We analyse also the idea of deliberative polling, which is being widely researched by many political scientists. The idea is very simple: you start with a small selection of representatives of citizens in smaller groups, you engage them in a very intense debate about different social issues, you frame the discussion in a proper way, and you end up with a very enlightened deliberative discussion. The most recent book by Hélène Landemore from Yale provides a long list of examples where this technique not only supplements, but also contributes a lot to better representativeness of our constitutional model. 

I want to make another point about that by saying we would like to see more uses of direct democracy, but we are not saying that they should always replace representative democracy. Populists are much more pragmatic than usually depicted in the literature. Sometimes parties and elections are just fine, and we should respect that. But on the other hand, we should use other tools of direct democracy to improve the openness and transparency of all democratic tools of representation, and to make them more representative of the people themselves.  

But it seems the EU, which is using the assembly method within the Conference framework, is not accused of being too populist.

That is a good point. When the Conference on the Future of Europe started, I was a little bit surprised at the very low interest among citizens. The use of the tools per se do not guarantee great results – there are many issues which are exogenous to the tools that are important, about the commitment of the leaders and other matters. I would not want to write off the use of this Conference, but I am not particularly sure that it is going to bring about some huge meeting of Europe. 

In the last question I wanted to ask you about the limits of these institutions. You already mentioned some resistance among the constitutional scholars to the usage of the instruments of direct democracy.  You also discuss in the book some instances of scholars that diminish the role of citizens.  What happens if the people, through the mechanisms that you describe, decide to reduce the substance of some of the democratic rights? 

We are often asked this question when we present our book. There are at least two general approaches to this question. One is that we can do nothing – if people want to elect fascists, well, that is democracy. The other response is that we can build all these complicated legal institutions, sometimes called  – “militant democracy” –  which might somehow prevent the rise of that. My personal opinion is that 

legal institutions have a certain role, especially in the early stages of the rise of authoritarianism. But I do not think that constitutional courts or independent commissions will ever be able to stop authoritarianism. 

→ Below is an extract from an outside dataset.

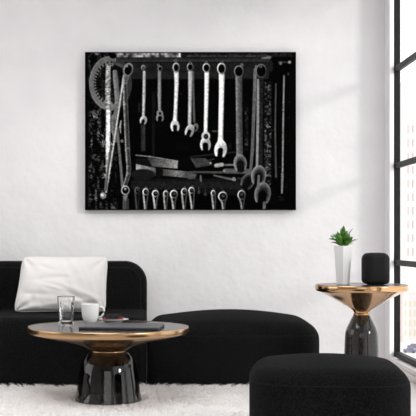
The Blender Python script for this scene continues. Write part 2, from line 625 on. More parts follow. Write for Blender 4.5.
    # top strip: flaking paint, then rail and board
    band(112, 181, 52.6, 57.4, 40 + 170 * (n4 * 0.6 + n2 * 0.5 - 0.1), 0.3)
    band(181, 293, 52, 57, 16 + 30 * n2, 0.3)
    band(186, 270, 55.6, 56.6, 78, 0.5)
    band(115, 270, 57.6, 62.2, 50 + 12 * n4, 0.35)
    band(117, 268, 58.4, 59.3, 32, 0.3)
    band(132, 269, 62.4, 79, 30 + 12 * n4, 0.35)
    band(130, 266, 62.0, 62.9, 22, 0.2)
    # dim uprights and shelf edge in the dark opening
    band(152, 155, 92, 158, 25, 0.2)
    band(141, 145.2, 120, 151, 44 + (gx - 141) * 5, 0.3)
    band(138.5, 140, 103, 112, 45, 0.2)
    band(176, 189, 142, 151, 14, 0.2)
    stroke((190, 131.3), (240, 131), 0.4, 0.4, 34)
    stroke((213, 131.2), (218, 131.2), 0.7, 0.5, 90)
    ell((230, 146), 1.5, 3, 30)
    ell((181, 94), 1.0, 1.0, 40)
    stroke((188, 157), (236, 152), 0.8, 0.8, 42)
    # -- clutter on the shelf
    band(133, 264, 178.5, 183, 22 + 10 * n4)
    poly([(136, 158), (156, 158), (152, 167), (136, 164)], 22)
    poly([(147, 157.5), (178, 161.3), (177.5, 168.6), (152, 166.5)], lambda x, y: 60 + (x - 147) * 2.9, 0.35)
    path([(136, 155.2, 0.5), (150, 156.6, 0.5), (178, 161.2, 0.6)], 150)
    poly([(136, 164), (156, 168), (155.5, 176), (136, 171)], lambda x, y: 165 - (x - 136) * 3.5, 0.3)
    ell((143, 174.5), 12, 5.5, 34, 0.3)
    poly([(156.5, 168.4), (192, 171.8), (190.5, 178.2), (162, 175.6)], lambda x, y: 66 + 60 * np.exp(-((x - 177) / 9) ** 2), 0.35)
    poly([(156, 168), (163, 169.5), (163, 176.5), (155.5, 178)], 20)
    band(178.5, 190, 155, 168, 12)
    poly([(190, 158), (206, 158), (212, 165), (196, 168)], 66, 0.5)
    path([(203, 162, 0.5), (214, 159, 0.4)], 70)
    path([(216, 165.6, 1.9), (222, 164.6, 1.9)], 165, tex=0.3)
    ell((210.5, 163), 1.2, 1.2, 150)
    path([(225, 165, 0.9), (243, 164.6, 0.9)], 120)
    path([(226, 171, 2.8), (250, 171.3, 2.8)], 82, edge=-0.4, tex=0.3)
    ell((224.2, 170.8), 1.3, 1.6, 140)
    path([(190, 172, 1.0), (222, 172.4, 1.2)], 78)
    poly([(188, 172), (197, 174), (195, 179), (188, 179)], 84, 0.3)
    path([(214, 175.4, 0.8), (235, 180, 1.1)], 105)
    ell((233.8, 179), 1.9, 1.9, 130)
    path([(238, 178, 0.6), (250, 180, 0.6)], 70)
    path([(200.6, 176, 0.9), (201, 183, 0.9)], 105)
    ell((239, 161), 2.4, 4.5, 40)
    poly([(131, 181), (245, 182.5), (245, 190), (131, 189)], 36, 0.6)
    poly([(160, 187.5), (245, 188.5), (245, 196), (205, 193)], 26, 0.6)
    # -- toothed ring
    cx, cy = 110.6, 83.2
    qo = (np.hypot((gx - cx) / 21.4, (gy - cy) / 27.2) - 1) * 21.4
    ang = np.arctan2(gy - cy, gx - cx)
    tooth = 1.1 * np.sign(np.sin(ang * 34)) * np.clip((115 - gx) / 3, 0, 1)
    qi = (np.hypot((gx - cx) / 15.6, (gy - cy) / 20.2) - 1) * 15.6 + tooth
    put(cov(qi), 10 + 34 * n4 * n2 + rust * 0.25, 0.3)
    put(cov(np.maximum(qo, -qi)), np.where(gx < 116, 112, 58) + 14 * (n4 - 0.5), 0.16)
    put(cov(np.abs(qo + 0.5) - 0.4) * (gx < 112), 128)
    ell((113, 55.8), 3.6, 2.8, 10)
    # -- pale battens behind the ring
    path([(108.3, 66, 2.6), (107.8, 90, 2.9), (108.0, 108, 2.6)], 140, tex=1.1, edge=-0.35)
    path([(115, 72, 2.3), (118, 104, 2.8)], 118, tex=0.2, side=0.2)
    ell((111.7, 64.8), 1.6, 1.6, 130)
    ell((111.7, 64.8), 0.6, 0.6, 20)
    path([(108.2, 111, 2.3), (108.0, 150, 2.4), (107.5, 176, 1.6)], 205, tex=0.6, edge=-0.45)
    put(cov(np.abs(gx - 107) - 3, 1.5) * cov(np.abs(gy - 168) - 12, 4) * (n2 > 0.5), 150, 0.4)
    path([(113.5, 117, 2.4), (114, 130, 3.0), (116, 141, 1.6)], 100, side=0.3)
    path([(117, 104, 1.6), (114.5, 118, 2.0)], 110)
    # -- thin rods crossing
    path([(117.2, 128, 1.0), (122.6, 187, 1.3)], 118, edge=0.3)
    path([(123.8, 76, 1.0), (117.0, 122, 0.85), (111.2, 160, 0.85), (106.0, 192, 0.9)], 175, edge=-0.2)
    path([(110.2, 150, 1.0), (105.4, 190, 1.3)], 95, side=0.3)
    ell((103.2, 195.7), 3.1, 3.1, 140)
    ell((102.4, 195.0), 1.6, 1.5, 205)
    path([(121, 121, 0.7), (120, 127, 0.9), (120.6, 133, 0.5)], 150)
    ell((122, 141), 1.6, 1.7, 110)
    # -- long ring spanner with cranked ring at the foot
    path([(125.0, 82, 1.9), (125.7, 106, 2.3), (127.6, 150, 2.3), (128.9, 168, 2.2), (128.4, 175, 2.1), (125.2, 185, 2.0)], 98, edge=1.0, side=0.45, tex=0.5)
    path([(125.0, 82, 2.2), (126.0, 77, 3.0)], 120, edge=0.5, side=0.3)
    ring((128.2, 69.8), 5.0, 7.2, 1.5, 128, hole=10, lit=0.3, rot=0.25)
    path([(114, 62.5, 1.6), (122, 66, 1.4)], 80)
    ell((126.6, 66), 1.5, 1.3, 150)
    path([(124.9, 197, 1.9), (124.6, 210, 1.9)], 88, edge=0.4)
    path([(127.9, 199, 0.8), (128, 210, 0.8)], 70)
    ring((125.4, 190.3), 4.3, 4.8, 1.2, 165, hole=10, lit=0.2)
    ell((125.2, 188.9), 1.2, 1.2, 150)
    poly([(122.6, 196), (128.2, 195), (125.5, 201.5)], 120)
    # -- row of hanging spanners
    def spanner(c, rx, ry, w, shaft, val, peg=None, hang=None):
        path(shaft, val, edge=-0.3, side=0.15, tex=0.16)
        ring(c, rx, ry, w * 0.95, val * 0.85, hole=8, lit=0.55)
        if peg:
            ell(peg, 1.35, 1.35, 120)
            ell(peg, 0.55, 0.55, 25)
    spanner((143.4, 67.6), 2.3, 2.6, 0.9, [(144.3, 72, 1.5), (144.0, 95, 1.6), (143.4, 117, 1.4)], 165, (143.2, 67.3))
    jaw((143.4, 120.4), 3.6, 170, ang=-0.25)
    spanner((160.1, 68.6), 2.4, 2.8, 0.9, [(159.6, 72, 1.7), (159.4, 95, 1.8), (159.6, 111, 1.5)], 130, (158.3, 65.2))
    ell((159.8, 113), 3.3, 3.0, 128)
    jaw((160.0, 117.6), 3.9, 128, ang=-0.1, gap=0.5)
    ell((160.0, 113.4), 1.3, 1.3, 14)
    spanner((176.1, 67.6), 3.5, 5.0, 1.1, [(176.4, 72.6, 2.5), (176.6, 84, 2.1), (175.5, 112, 1.8), (175.0, 121, 2.3)], 195, (175.6, 60.3))
    jaw((175.0, 126.3), 4.5, 195, ang=0.05, ry=5.6)
    path([(192.8, 72, 1.2), (193.6, 104, 1.1), (194.2, 122, 1.1)], 90, tex=0.2)
    jaw((195.2, 127.6), 3.0, 110, ang=-0.4, ry=4.0)
    spanner((190.2, 67.0), 3.3, 4.3, 1.0, [(190.3, 72, 2.3), (190.1, 98, 1.8), (189.6, 124, 1.8)], 165, (190.2, 63.2))
    jaw((189.6, 131), 4.5, 165, ang=-0.35, ry=6.0)
    spanner((206.4, 67.8), 3.8, 4.7, 1.0, [(206.8, 73, 2.4), (206.6, 90, 2.2), (205.6, 132, 1.9)], 205, (206.4, 62.3))
    ell((205.8, 136), 4.4, 4.6, 190)
    jaw((205.4, 144.6), 5.4, 180, ang=0.02, ry=6.6, gap=0.5)
    ell((206.0, 136.5), 2.3, 2.6, 14)
    ell((206.0, 136.2), 1.0, 1.2, 70)
    spanner((221.5, 68.6), 4.4, 6.0, 1.2, [(221.7, 75, 3.0), (221.6, 90, 2.6), (220.6, 138, 2.5), (220.5, 142, 3.2)], 218, (222, 62.2))
    jaw((220.6, 149.6), 6.3, 205, ang=-0.12, ry=8.4, gap=0.4)
    path([(238.9, 77, 3.4), (239.1, 110, 3.1), (239.6, 156, 3.2)], 100, edge=0.2, tex=0.35, side=0.4)
    jaw((240.2, 163.4), 6.6, 96, ang=0.1, ry=8.0, hole=22, lit=1.1, gap=0.55)
    ring((238.8, 71.4), 4.7, 5.9, 0.85, 125, hole=8, lit=0.4)
    ell((241.8, 65), 1.5, 1.5, 125)
    ell((241.8, 65), 0.6, 0.6, 25)
    # speckled chain behind, then the two long spanners
    band(264.3, 271.2, 82, 185, 18 + np.clip((n1 * 0.6 + n2 * 0.6 - 0.45) * 150, 0, 100), 0.5)
    band(244.8, 248.2, 106, 150, 16 + np.clip((n1 * 0.6 + n2 * 0.6 - 0.5) * 100, 0, 60), 0.5)
    path([(255.2, 70, 1.5), (254.4, 100, 1.6), (252.3, 150, 1.5), (250.6, 172, 1.3)], 105, edge=0.3, tex=0.2)
    jaw((247.8, 181.5), 6.6, 54, ang=-0.5, ry=8.0, hole=16, lit=2.2, gap=0.5)
    path([(260.2, 78, 3.4), (260.0, 110, 3.0), (259.5, 165, 2.8)], 40, tex=0.9)
    path([(258.0, 80, 1.2), (257.8, 120, 1.4), (257.0, 166, 1.2)], 140, tex=0.2)
    ring((261.2, 70.9), 5.3, 6.9, 0.8, 110, hole=8, lit=0.5)
    path([(256.0, 66, 0.9), (254.6, 74, 1.2), (254.8, 90, 1.3)], 110)
    ell((260.6, 66.4), 1.5, 1.5, 110)
    ell((260.6, 66.4), 0.6, 0.6, 20)
    jaw((258.6, 176), 7.4, 84, ang=-0.1, ry=9.5, hole=14, lit=1.5, gap=0.5)
    jaw((262.6, 194), 8.2, 80, ang=-0.12, ry=10.5, hole=10, lit=1.5, gap=0.5)
    path([(258.8, 176, 1.2), (258.2, 188, 1.4)], 110)
    path([(264.4, 203, 1.6), (264.2, 210, 1.6)], 100)
    # right-hand rods and hook
    path([(275.9, 84, 0.7), (275.2, 130, 0.8), (276.0, 177, 0.9)], 82)
    path([(284.0, 76, 0.8), (283.2, 120, 0.85), (282.6, 172, 0.8)], 140)
    path([(282.4, 174, 1.3), (281.9, 193, 0.8)], 128)
    path([(279, 62, 1.0), (289, 62.3, 0.8)], 58)
    ell((280.6, 63.4), 1.4, 1.6, 105)
    ell((289.6, 62.2), 1.5, 1.5, 150)
    path([(262, 58.2, 0.8), (270, 57.4, 1.3)], 110)
    ell((270.5, 66), 2.6, 6, 34)
    ell((288.2, 74), 0.8, 1.6, 70)
    for k in range(26):
        ell((272 + 21 * rng.random(), 78 + 125 * rng.random()), 0.5 + 1.6 * rng.random(), 0.35, 20 + 40 * rng.random())
    # -- front rail with the small hanging spanners
    for c, rx, ry, by, v in (((137.4, 190.5), 2.8, 3.6, 209, 70), ((145.7, 191.8), 3.1, 3.6, 209, 150), ((155.5, 193.6), 3.4, 3.6, 208, 165),
                             ((165.8, 193.6), 2.6, 3.2, 209, 135), ((173.9, 194.2), 3.9, 4.2, 209, 150), ((184.3, 191.6), 3.1, 3.6, 209, 140),
                             ((191.6, 190.4), 3.1, 3.4, 209, 150), ((213.3, 193), 2.3, 3.0, 209, 135), ((222.8, 196.4), 4.6, 4.8, 210, 135),
                             ((241.6, 195), 4.0, 5.0, 210, 120)):
        x, y = c
        bx = x - 0.3 if x < 190 else x + 0.6
        path([(x - rx + 0.5, y, 0.8), (bx - 1.2, by - 7, 0.85), (bx - 0.3, by, 1.0)], v * 1.15)
        path([(x + rx - 0.5, y, 0.7), (bx + 1.4, by - 7, 0.7), (bx + 0.9, by, 0.8)], v * 0.55)
        ring(c, rx, ry, 1.0, v * 1.25, hole=10, lit=0.8)
        ell((x + 0.4, y - 0.6), rx * 0.42, ry * 0.3, 70, 0.8)
        ell((x + 0.5, y - ry - 0.6), 1.0, 0.8, v * 0.7)
    for x, y in ((198.8, 192.5), (205.3, 194.5)):
        stroke((x, y - 5), (x, y), 0.4, 0.5, 70)
        ell((x, y), 1.3, 1.3, 95)
        ell((x, y), 0.5, 0.5, 20)
    for x in (150, 161, 169, 178, 231, 222, 213):
        ell((x, 188.5), 0.8, 0.8, 60)
    put(cov(np.minimum(np.minimum(gx - 85.6, 295.4 - gx), np.minimum(gy - 52.5, 209.5 - gy)), 0.4), 6)
    A = np.clip(255 * 1.06 * (np.clip(A * (1 + 0.16 * grain), 2, 255) / 255) ** 1.22, 2, 246)
    return gx, gy, A, nx, ny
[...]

If people decide to elect an authoritarian government, then all these legal institutions are to no avail. So it is basically a political question. 

Sometimes I am surprised that many of our legal scholar colleagues put so much energy into looking at how we should prevent the outburst of democratic energy through the use of legal institutions, rather than trying to think about why, in the first place, people want to vote for these bad guys. Because this is not a given. There are different ways one might approach that issue — for example, by changing political agenda, and changing the platform for political parties. One approach would be the punitive approach — how to ‘punish’ people who vote for populists. The other approach is to look at what to do differently, to look at the supply side of what you offer to people. I am more on the latter side. I am not so sure that it is always good to look at how to establish more and more legal institutions to try to prevent populism.